Kısacası üretmezsem hasta oluyorum, depresyona giriyorum. Onun içim benim sürekli üretmem lazım. Bu yüzden de daima çabalıyorum.
”Kötüsünü de okusunlar ki iyisini ayırt edebilsinler.”
- Son olarak özellikle yeni medya, iletişim ve yazarlıkla ilgilenen gençlerimize tavsiyelerin nelerdir?
Çok merak etsinler, beni ilgilendirmez demesinler. Mesela şu çok önemli; benim matematiğim, kimya, fiziğim çok iyiydi bana neden sosyali seçtin demişlerdi lisedeyken. Evet orada da kalabilirdim ama matematik bilgimin bu tarafa, sözele katkısı çok oldu ve gerçekte animasyon yönetmeni olarak masa üstü dijital işler yapıldığı zaman veya çekimde açıları, mesafeleri bir şeylerin hesabını çok rahat yapabilen bir yönetmenim. Her yönetmen böyle değil. Bu bilginin katkısını es geçemem.

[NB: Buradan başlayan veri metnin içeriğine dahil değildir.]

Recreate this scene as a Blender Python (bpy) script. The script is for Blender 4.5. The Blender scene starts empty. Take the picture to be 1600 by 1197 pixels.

En önemli tavsiyem; merak etsinler. Duyarlı ve farkında olsunlar. Okusunlar, ne buluyorlarsa okusunlar. Kötüsünü de okusunlar ki iyisini ayırt edebilsinler. Mesela projelerimde stajyerlere işin mutfağını öğretmek istiyorum. İmkan ve fırsat tanıyorum; gel mikrofonu sen tak diyorum, çünkü merak etsin, öğrensin ve özgüveni yerine gelsin istiyorum. Bizde kendimiz kenardan, aşağıdan, üstten bakarak böyle oluyormuş diyerek bulup, öğrenmiştik. Gençlerden pes etmemelerini istiyorum; biri cevap vermiyor mu, tersliyor mu, ona cevap vermek yerine, saygıya ve hiyerarşiye dikkat etsinler ve kesinlikle bir konunun peşinden gitsinler. Bir şeyin uzmanı olsunlar ama bir çok şeyden de anlasınlar.